Jamestown Post-Journal – March 20, 1948
A Chinese love story in lacquer, enacted on novel bedroom furniture, will be a special exhibit by Union-National Furniture Company at the Jamestown Exposition next month when 2,500 buyers will converge here.
The first sets of more than 250, now being made, are completed. Alldor M. Nord, president of the company, said today.
The story of this novel furniture venture, which may be setting a national fashion soon, really goes back to the early ’20s after the First World War when the company first started pioneering in this form of furniture decoration.
It will be interesting to Jamestowners to recall that the artist who started the work and his assistant both became nationally famous, William Delpringk – longries who was in charge for several years, later went to Hollywood and became a moving picture artist and consultant. His assistant for three years was Roger Tory Peterson just out of military service and one of the best known drawer of birds and animal life, whose work has been featured in national magazine and archives.

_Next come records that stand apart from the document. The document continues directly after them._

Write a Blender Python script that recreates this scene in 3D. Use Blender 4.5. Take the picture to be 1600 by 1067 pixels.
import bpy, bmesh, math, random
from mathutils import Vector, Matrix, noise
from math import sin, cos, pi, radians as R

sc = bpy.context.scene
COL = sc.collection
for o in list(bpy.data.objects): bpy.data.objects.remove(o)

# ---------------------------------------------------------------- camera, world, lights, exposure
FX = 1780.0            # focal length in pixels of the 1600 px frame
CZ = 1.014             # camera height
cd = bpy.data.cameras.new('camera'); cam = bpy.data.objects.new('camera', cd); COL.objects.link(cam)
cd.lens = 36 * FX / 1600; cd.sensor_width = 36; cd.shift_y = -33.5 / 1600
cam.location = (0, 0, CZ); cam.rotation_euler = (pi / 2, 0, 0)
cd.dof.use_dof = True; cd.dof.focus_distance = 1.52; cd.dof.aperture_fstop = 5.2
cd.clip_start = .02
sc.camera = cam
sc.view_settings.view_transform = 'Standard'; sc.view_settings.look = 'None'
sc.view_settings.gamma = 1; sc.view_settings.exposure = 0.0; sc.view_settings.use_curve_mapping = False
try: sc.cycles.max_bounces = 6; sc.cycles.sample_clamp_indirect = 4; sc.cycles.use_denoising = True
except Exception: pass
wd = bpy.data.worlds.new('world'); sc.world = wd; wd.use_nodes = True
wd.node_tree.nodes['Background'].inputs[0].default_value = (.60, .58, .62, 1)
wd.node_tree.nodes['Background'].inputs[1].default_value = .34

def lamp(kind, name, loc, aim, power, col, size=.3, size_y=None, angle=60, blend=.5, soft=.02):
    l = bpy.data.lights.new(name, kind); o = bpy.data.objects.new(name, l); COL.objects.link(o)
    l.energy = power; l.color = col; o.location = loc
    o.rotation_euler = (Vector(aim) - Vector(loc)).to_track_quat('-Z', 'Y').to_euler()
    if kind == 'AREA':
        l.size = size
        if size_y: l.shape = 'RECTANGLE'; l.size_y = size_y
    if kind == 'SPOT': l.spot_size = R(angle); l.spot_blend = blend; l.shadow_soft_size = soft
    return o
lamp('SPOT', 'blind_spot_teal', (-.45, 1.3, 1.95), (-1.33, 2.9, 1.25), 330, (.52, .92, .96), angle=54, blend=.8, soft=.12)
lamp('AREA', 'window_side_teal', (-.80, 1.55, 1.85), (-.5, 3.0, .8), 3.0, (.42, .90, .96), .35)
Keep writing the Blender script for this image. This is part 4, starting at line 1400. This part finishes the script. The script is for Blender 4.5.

Today the decorative department of the furniture factory, which occupies a part of an entire floor, with a personnel of men and women numbering more than a dozen, is in charge of David C. Reed, Falconer, the foreman who has been there for six years.
The artist who draw the original designs, later drawn, lacquered, partially raised, and rubbed onto the wood in such a manner they cannot be rubbed or scratched off, are Merrill (Pete) Coffin, 333 Fairmount Avenue and Mrs. Genos Sameuleson, Celoron.
They are assisted in the many operations that take two weeks to complete, by a staff of other artists who fill in details in a manner much the same, although in miniature, as Micky Mouse cartoons are brought to life by the painstaking effort of hundreds of unidentified workers.
Mrs. Samuleson, who has devoted much of her life to art work in photographic studios and for six years at the factory, is the mother of Francis L. Samuelson, experiment department workers at the Magnovox Electric plant in Fort Wayne, Indians.
But it was no other than youthful Pete Coffin who originated the Chinese ‘bedroom script’ of ‘boy meets girl’ which will be the featured exhibit in the coming show. It is really quite an idea and carefully synchronated.
The Chinese boy and girl are introduced separately in a drawer of a night stand. They arrive at their Chinese meeting place on the head and footboard of the bed, meet on the drawers of the banity: scenes following their marriage are pictured on the drawers of a chest together with their two children. On the drawers of the dresser come the final scenes depicting the father (somewhat older) leading his family up a hill to their new and larger home, the housing situation having been settled. The drawings depict all Chinese characters and the quaint backgrounds of ancient China.
The bedroom sets, finished with black onyx style tops of maple veneer, the cases finished in ivory and brill blue, with gold as the basic design, will probably retail at from $850 to $1000.
The ‘boy meets girl’ theme is only one of the artistic product of this energetic and resourceful staff.
They draw, lacquer and prepare designs of dining room furniture, exquisite mirrors, antiques, serving trays and odd pieces of furniture.
Pete Coffin, who has been at the plant two years now, became interested in art in Jamestown High School, from which he was graduated in 1942. He tried out men’s furnishings work first but gravitated naturally in the art work he loves best.
One thing the artists wanted explained. Their decoration of furniture is no stencil job, no mere “painting on” process that can wash or be scratched off. They build up in bas relief some of their subjects and background and it is lacquered and rubbed to become almost indestructible.